Richard Bell's nature diary, Northumbria, Tuesday 21 September 2010
AS ON OUR summer visit, we take the morning Osprey ferry from Tower Knowe visitor centre around Kielder Water then walk the 8 mile Shoreline path back around the Bull Crag peninsula, finding another 3 of the Kielder Keepsake brass rubbing plaques on the trail devised in 1998 by Nicola Moss. Only 3 left to hunt down next time, as I’m convinced that the natural rock outcrop the ‘Boar Wolf Bear’ plaque was fixed to has now been swallowed up by the forest!

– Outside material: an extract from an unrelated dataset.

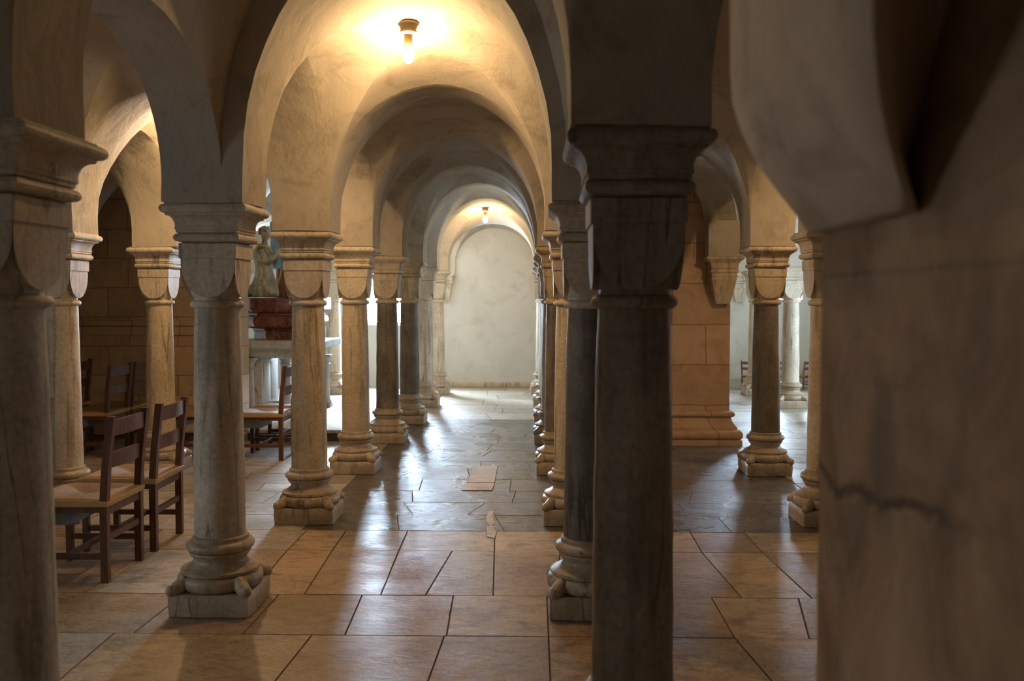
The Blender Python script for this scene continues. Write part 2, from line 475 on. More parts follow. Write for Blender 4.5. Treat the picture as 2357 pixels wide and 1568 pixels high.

We missed plaque 189 on The Old North Tyne (right) last time but this morning its location, on an old road that dips down to a village now lost deep under Kielder Water, has been marked by some woodland creature. I suspect a fox because of the precise placing of the droppings, perhaps incorporating the plaque as a territorial boundary. The black droppings look more like hedgehog but perhaps this was a fox that had eaten a lot of blackberries or bilberries.
A fox moth caterpillar trundled across the path nearby. Its food plants include heather, bramble, bilberry and bog myrtle, all of which, with the possible exception of the bog myrtle, can be found growing on the peninsula. The caterpillar hibernates through the winter then comes out to soak up what sun there is in the spring, prior to pupating, so perhaps we'll meet up with this caterpillar again if we return in the new year.
A local farmer who has worked on a restoration project gives us a tour of a local Bastle, a farmhouse built around 1600 to give protection from attack by the notorious Border Reivers. He tells us that at that time there were three types of rent or tax payment:
Grassmeal – the rent that you would pay for a field
Greymeal – a pot of gruel that you would put outside your farmhouse if you knew Reivers were in the area. The idea was that having had a decent meal, they would then move on rather than attack your farmhouse.
Blackmail (originally ‘blackmeal’) protection money demanded by the Reivers. He tells us that the demands for payment were always written in black ink.
This particular bastle isn't open to the public but you can visit Black Middens Bastle House, just up the lane from it.